Published:
Revised:
Author: CVH

Turner produced a mass of drawings and paintings for the elite clientele.  However he learnt early the value of making his work more widely available through prints created from his work.  He forced his engravers to progressively higher standards, technically and aesthetically. Over his lifetime around 900 prints were made from his works, setting standards which have never been surpassed.  The importance and value of Turner’s work is increasingly recognised and lauded. Although much attention has been directed to his paintings, oil and watercolour, Turner controlled the techniques and outputs of the printing process of these impressions just as intensively.

The currently used catalogue {Rawlinson, 1908 #7913}{Rawlinson, 1913 #7914} of 863 prints is 100 years old, and even then was defective. He threw in the towel after 40 years work on the subject, making clear that it was not possible in time or the resources available to document all the differences he had observed. Many of the collections to which he then had easy access have been scattered around the world. Finberg {1929} considerably revised Rawlinson’s description of one set of 30 prints (Picturesque Views on the Southern Coast of England) with access over many years to major collections. A hundred years of disparate research has improved understanding, but that has not been collated, nor are there cost effective tools available.
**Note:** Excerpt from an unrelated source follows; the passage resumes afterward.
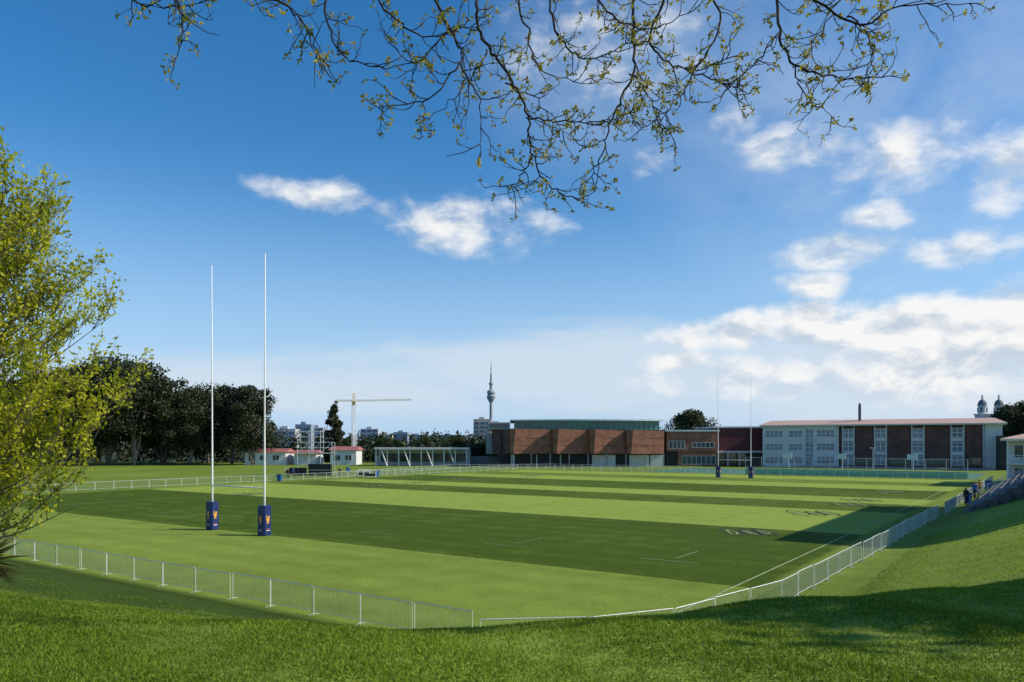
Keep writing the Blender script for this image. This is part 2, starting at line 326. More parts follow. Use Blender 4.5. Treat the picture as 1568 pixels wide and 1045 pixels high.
# grass blades on the bank
def blades(n,D0,D1):
    D=np.exp(rng.uniform(math.log(D0),math.log(D1),n)); r=rng.uniform(-.76,.76,n); x=r*D; y=D
    u=(x+18)*.575+(y-49.9)*.818; v=(x+18)*.818-(y-49.9)*.575
    k=((u<-16.5)|(v>37.4)); x,y,D,u,v=x[k],y[k],D[k],u[k],v[k]
    ro=(u>-22.5)&(v<30)&(u<-14)  # left slope with painted shade: fewer and darker blades
    k=~(ro&(rng.random(len(x))<.8)); x,y,D,u,v,ro=x[k],y[k],D[k],u[k],v[k],ro[k]
    clump=np.sin(x*3.1+2*np.sin(y*2.3))*np.sin(y*2.7+x)
    k=rng.random(len(x))<.85+.15*clump; x,y,D,clump,u,v,ro=x[k],y[k],D[k],clump[k],u[k],v[k],ro[k]
    m=len(x); z=hgt(x,y)-.006
    h=(.016+.022*rng.random(m)+.003*clump)*(1+.010*D); wd=.0026+.0008*D
    a=rng.uniform(0,2*np.pi,m); ln=rng.uniform(.2,1.2,m)*h; b=rng.uniform(0,2*np.pi,m)
    P=np.stack([x,y,z],1); e=np.stack([np.cos(a),np.sin(a),0*a],1)*wd[:,None]
    T=P+np.stack([np.cos(b)*ln,np.sin(b)*ln,h],1)
    rn=rng.random(m)+np.where((v>38)&(D>13),.9,0)-np.where(ro,.5,0)  # blade tint paints sunlight on the right bank, shade on the left slope
    return np.stack([P-e,P+e,T],1).reshape(-1,3),rn
V1,R1=blades(500000,4.2,48)
link(bpy.data.objects.new('grass',fast_mesh('grass',V1,3,LM['grass'],R1)))

# ---------------------------------------------------------------- pitch lines and painted logos
mb=MB()
def strip(u0,v0,u1,v1,wd=.09,z=.004):
    du,dv=u1-u0,v1-v0; l=math.hypot(du,dv); nu,nv=-dv/l*wd/2,du/l*wd/2
    mb.poly([uvp(u0+nu,v0+nv,z),uvp(u0-nu,v0-nv,z),uvp(u1-nu,v1-nv,z),uvp(u1+nu,v1+nv,z)])
strip(-13,33,107,33,.08); strip(-13,-33,107,-33,.11)
for u_ in (22,75,48.5): strip(u_,-32.9,u_,32.9,.06,.008)
for u_ in (38.5,58.5):
    for k in range(-6,7): strip(u_,k*5-1,u_,k*5+1,.08,.008)
for u_ in (5,92):
    for k in (-28,-18,-8,8,18,28): strip(u_,k-1.6,u_,k+1.6,.06,.008)
for v_ in (-28,-18,18,28):
    for u_ in (6,26,36,46,56,66,88): strip(u_,v_,u_+3,v_,.06,.012)
mb.build('pitch_line_markings',M['line'])
def logo(px_,py_,sx=1.6,sy=2.9):
    D=5.85*F/(py_-679); c=Vector(((px_-784)/F*D,D,0)); e=empty('painted_pitch_logo',c)
    k=MB(); q=MB()
    def outline(pts,w,z,b):
        n=len(pts)
        for i in range(n):
            a=Vector(pts[i]); c_=Vector(pts[(i+1)%n]); d=(c_-a).normalized(); nn=Vector((-d.y,d.x))*w/2; a=a-d*w*.3; c_=c_+d*w*.3
            b.poly([(a+nn).to_3d()+Vector((0,0,z+i*.0006)),(a-nn).to_3d()+Vector((0,0,z+i*.0006)),(c_-nn).to_3d()+Vector((0,0,z+i*.0006)),(c_+nn).to_3d()+Vector((0,0,z+i*.0006))])
    def P(l): return [(x*sx,y*sy) for x,y in l]
    outline(P([(-1,-.5),(-.75,-.75),(-.35,-.5),(-.2,-.1),(-.3,.5),(-.6,.8),(-.9,.4)]),.16,.006,k)
    outline(P([(-.15,-.6),(.1,-.8),(.35,-.55),(.3,.2),(.1,.55),(-.1,.3)]),.16,.012,k)
    outline(P([(.45,-.5),(.8,-.75),(1.05,-.3),(.95,.35),(.7,.7),(.45,.3)]),.16,.018,k)
    outline(P([(-.8,-.35),(-.6,-.5),(-.42,-.1),(-.6,.45)]),.1,.024,q); outline(P([(-.02,-.5),(.18,-.5),(.15,.2),(0,.25)]),.1,.028,q); outline(P([(.6,-.45),(.85,-.3),(.8,.3),(.62,.3)]),.1,.032,q)
    k.build('outline',M['logo_k'],e); q.build('lettering',M['logo_w'],e)
for a in ((1142,815),(1242,786,1.8,3.0),(1300,773),(1316,766),(1360,753),(570,744),(638,739),(375,757),(705,733),(810,729)): logo(*a)

# ---------------------------------------------------------------- crowd barriers
def barrier(name,pts,h=.98,pitch=.125,thick=1.0):
    mb=MB(); P=[Vector((p[0],p[1],float(hgt(p[0],p[1])))) for p in pts]
    for a,b in zip(P[:-1],P[1:]):
        d=b-a; l=d.length; d=d/l; perp=Vector((-d.y,d.x,0)); npan=max(1,round(l/2.3)); pl=l/npan
        for i in range(npan):
            jit=perp*random.uniform(-.05,.05)
            o=a+d*(i*pl+.03)+jit; e_=a+d*((i+1)*pl-.03)+jit
            o.z=float(hgt(o.x,o.y)); e_.z=float(hgt(e_.x,e_.y)); zz=Vector((0,0,1))
            tl=random.uniform(-.02,.02)
            for z_,r in ((h+tl,.016),(.16,.012)): mb.tube([o+zz*z_,e_+zz*z_],r*thick,4)
            for q in (o,e_):
                mb.tube([q+zz*.0,q+zz*(h+tl)],.013*thick,4)
            q=o; mb.tube([q+zz*.02-perp*.22,q+zz*.06,q+zz*.02+perp*.22],.010*thick,4)
            k=int(pl/pitch)
            for j in range(1,k):
                q=o.lerp(e_,j/k); mb.tube([q+zz*.16,q+zz*(h+tl)],.0078*thick,3)
    return mb.build(name,M['steel'])
def U2(l): return [tuple(uvp(u_,v_))[:2] for u_,v_ in l]
barrier('crowd_barrier',U2([(-13.2,-16),(-13.2,29.9)]))
barrier('crowd_barrier',U2([(-13.8,30.6),(-11.8,32.9),(-9.3,34.4),(-2.9,35.7),(10,36),(38,36.4)]))
barrier('crowd_barrier',U2([(41,36.6),(104,36.8)]))
barrier('crowd_barrier',U2([(-13,-53.5),(110,-53.5)]),1.0,.16,1.3)
barrier('crowd_barrier',U2([(110,-53),(110,36)]),1.0,.2,1.3)
barrier('crowd_barrier',[(-30,128),(-14,172),(10,178),(40,160)],1.0,.28,1.3)

# ---------------------------------------------------------------- goal posts
def goal(u0):
    e=empty('rugby_goal_posts',uvp(u0,0)); ang=math.atan2(-.575,.818); e.rotation_euler=(0,0,ang)
    mb=MB()
    for s_ in (-1,1):
        mb.tube([(s_*2.8,0,0),(s_*2.8,0,3.2),(s_*2.82,0,9),(s_*2.87,0,17.9)],[.065,.065,.045,.03],10)
    mb.build('uprights',M['white'],e,True)
    mb=MB(); mb.tube([(-2.75,0,3.0),(2.75,0,3.0)],.045,8); mb.build('crossbar',M['white'],e,True)
    for s_ in (-1,1):
        p=MB(); cx=s_*2.8; w2,t2,c=.36,.30,.08
        oct_=[(-w2+c,-t2),(w2-c,-t2),(w2,-t2+c),(w2,t2-c),(w2-c,t2),(-w2+c,t2),(-w2,t2-c),(-w2,-t2+c)]
        p.hexa([(cx+x,y,.02) for x,y in oct_],[(cx+x*.98,y*.98,1.9) for x,y in oct_])
        p.build('post_pad',M['blue'],e)
        lion=[(-.13,.0),(-.05,.03),(-.02,.2),(.03,.02),(.1,.0),(.06,.08),(.09,.3),(.17,.34),(.16,.42),(.06,.40),(.1,.5),(.17,.58),(.12,.68),(.02,.7),(-.05,.62),(-.06,.5),(-.12,.45),(-.16,.6),(-.1,.72),(-.15,.76),(-.21,.6),(-.17,.38),(-.1,.28)]
        lion=[(x*.8,z*.75+.12) for x,z in lion]
        for nm,tf in (('crest_front',lambda x,z:(cx+x,-t2-.006,.62+z)),('crest_back',lambda x,z:(cx-x,t2+.006,.62+z)),('crest_right',lambda x,z:(cx+w2+.006,x,.62+z)),('crest_left',lambda x,z:(cx-w2-.006,-x,.62+z))):
            p=MB(); p.poly([tf(x,z) for x,z in lion],0)
            p.poly([tf(x,z) for x,z in ((-.14,-.3),(.14,-.3),(.14,-.26),(-.14,-.26))],2)
            p.poly([tf(x,z) for x,z in ((-.10,-.2),(.10,-.2),(.10,-.15),(-.10,-.15))],1)
            p.build(nm,[M['gold'],M['red'],M['white']],e)
goal(0); goal(97)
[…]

The usual structure of such a catalogue is to describe the “states” of the impressions as printed from the successively modified printing plate.  The normal practice is to use verbal descriptions of the changes (deliberate and accidental) occurring to the plate as recorded in the printed impressions.  This relies on an observer accurately observing and describing differences between impressions.  In turn, this requires that the two impressions be placed side by side and compared line by (often microscopic) line.  This is frequently not possible when the impressions cannot be brought together physically.  Turner’s prints were printed on paper (or sometimes vellum) from copper and steel plates etched and engraved by himself and many others.  Few of these plates have survived.  Turner was notorious for obsessive modification of the plates, with some plates going through upwards of 6 states before publication, with more after.

The process of printing involves humidifying the paper to ease the transfer of ink, then drying the impression, resulting in differential swelling and shrinkage which is different between different printings, papers and subsequent environmental conditions.  Since their printing, many impressions have undergone mechanical damage, staining, or modification such as colouring. This makes comparisons somewhat more difficult.